15. That being said, the Court has always held that a decision or measure favourable to an applicant is not in principle sufficient to deprive him of his victim status unless the national authorities have acknowledged the alleged breach and afforded appropriate and sufficient redress (see Scordino v. Italy (no. 1) [GC], no. 36813/97, §§ 180 and 193, ECHR 2006‑V). One of the features of such redress is the amount awarded by the national authorities (see Kudić v. Bosnia and Herzegovina, no. 28971/05, § 17, 9 December 2008). While it is true that the national authorities expressly acknowledged the breach alleged in the present case, the applicants were not able to obtain any compensation in respect of the delayed enforcement of the judgments (paragraph 7 above). Therefore, they may still claim to be victims within the meaning of Article 34 of the Convention in relation to the period during which the judgments remained unenforced (see Dubenko v. Ukraine, no. 74221/01, § 36, 11 January 2005). The Court thus rejects the Government’s objection. The Court further notes that the applications are neither manifestly ill-founded within the meaning of Article 35 § 3 (a) of the Convention nor inadmissible on any other grounds. It accordingly declares them admissible.
3. As regards Ms Dobrinka Jovanović
16. The Court notes that this applicant’s complaint is not manifestly ill-founded within the meaning of Article 35 § 3 of the Convention and that it is not inadmissible on any other grounds. It must therefore be declared admissible.
B. Merits
1. As regards Ms Ljeposava Kovačević, Mr Marko Tomić and Mr Janko Tomić
17. The Court notes that the present case, in respect of these applicants, is practically identical to Runić and Others (cited above) in which the Court found a violation of Article 6 of the Convention as well as a violation of Article 1 of Protocol No. 1 to the Convention. Considering the length of the period of non-enforcement of the judgment in issue in the present case (almost eight years after the date of ratification of the Convention by the respondent State), and having examined all relevant circumstances, the Court does not see any reason to depart from its previous case-law.
There has accordingly been a breach of Article 6 of the Convention and Article 1 of Protocol No. 1 to the Convention in respect of these applicants.
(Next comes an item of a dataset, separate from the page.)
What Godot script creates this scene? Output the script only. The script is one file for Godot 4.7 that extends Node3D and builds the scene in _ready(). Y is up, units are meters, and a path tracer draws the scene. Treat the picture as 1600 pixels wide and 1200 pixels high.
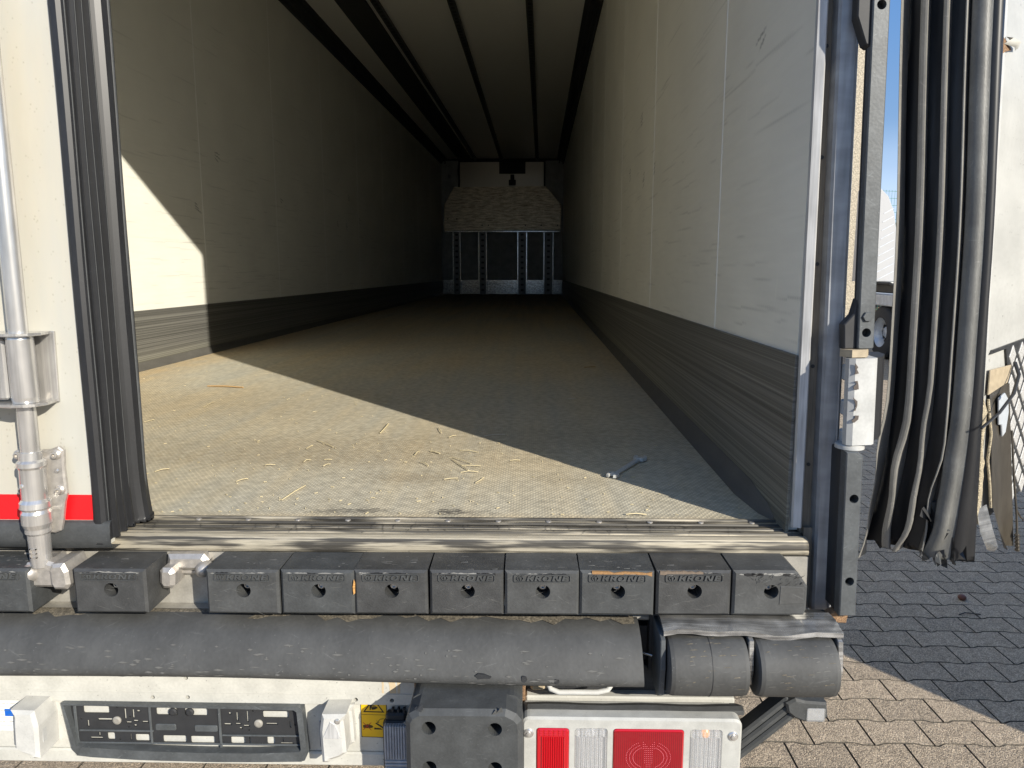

2. As regards Ms Dobrinka Jovanović
18. The Court notes that the present case, in respect of this applicant, is identical to Čolić and Others (cited above), in which the Court found violation of Article 6 and Article 1 of Protocol No. 1, due to the non-enforcement of final and enforceable domestic judgments awarding war damages to the applicants.
The Court does not see any reason to depart from that jurisprudence. Since the final judgment in favour of Ms Dobrinka Jovanović has not yet been enforced and the situation has already lasted more than ten years (since the ratification of the Convention by the respondent State), the Court concludes, for the same reasons as set out in Čolić and Others(cited above, § 15), that there has been a breach of Article 6 of the Convention and Article 1 of Protocol No. 1 to the Convention in respect of this applicant.
II. APPLICATION OF ARTICLE 41 OF THE CONVENTION
19. Article 41 of the Convention provides:
“If the Court finds that there has been a violation of the Convention or the Protocols thereto, and if the internal law of the High Contracting Party concerned allows only partial reparation to be made, the Court shall, if necessary, afford just satisfaction to the injured party.”
A. Damage
20. The applicants did not submit a claim for just satisfaction. Accordingly, the Court considers that there is no call to award them any sum on that account.
21. It must, however, be noted that a judgment in which the Court finds a violation of the Convention or of its Protocols imposes on the respondent State a legal obligation not just to pay those concerned the sums awarded by way of just satisfaction, but also to choose, subject to supervision by the Committee of Ministers, the general and/or, if appropriate, individual measures to be adopted in its domestic legal order to put an end to the violation found (see Pralica v. Bosnia and Herzegovina, no. 38945/05, § 19, 27 January 2009, and the authorities citied therein). Having regard to its finding in the instant case in respect of Ms Dobrinka Jovanović, and without prejudice to any other measures which may be deemed necessary, the Court considers that the respondent State must secure the enforcement of the final judgment of 13 March 2001 in so far as it concerns Ms Dobrinka Jovanović (see Jeličić v. Bosnia and Herzegovina, no. 41183/02, § 53, ECHR 2006‑XII, and Pejaković and Others v. Bosnia and Herzegovina, nos. 337/04, 36022/04 and45219/04, § 31, 18 December 2007).
FOR THESE REASONS, THE COURT UNANIMOUSLY
1. Decides to strike the applications out of its list of cases in respect of Ms Ruža Tomić;
2. Declares the remainder of the case admissible;
3. Holds that there has been a violation of Article 6 of the Convention and Article 1 of Protocol No. 1 to the Convention due to the delayed enforcement of the final judgment of 13 March 2001 in respect of Ms Ljeposava Kovačević, Mr Marko Tomić and Mr Janko Tomić;
4. Holds that there has been a violation of Article 6 of the Convention and Article 1 of Protocol No. 1 to the Convention due to the non-enforcement of the final judgment of 13 March 2001 in respect of Ms Dobrinka Jovanović;
5. Holds that the respondent State is to secure enforcement of the final judgment of 13 March 2001 in respect of Ms Dobrinka Jovanović, within three months.
Done in English, and notified in writing on 15 January 2013, pursuant to Rule 77 §§ 2 and 3 of the Rules of Court.
Fatoş Aracı George Nicolaou
Deputy Registrar President
[1]1. The convertible mark uses the same fixed exchange rate to the euro as the German mark: EUR 1 = BAM 1.95583.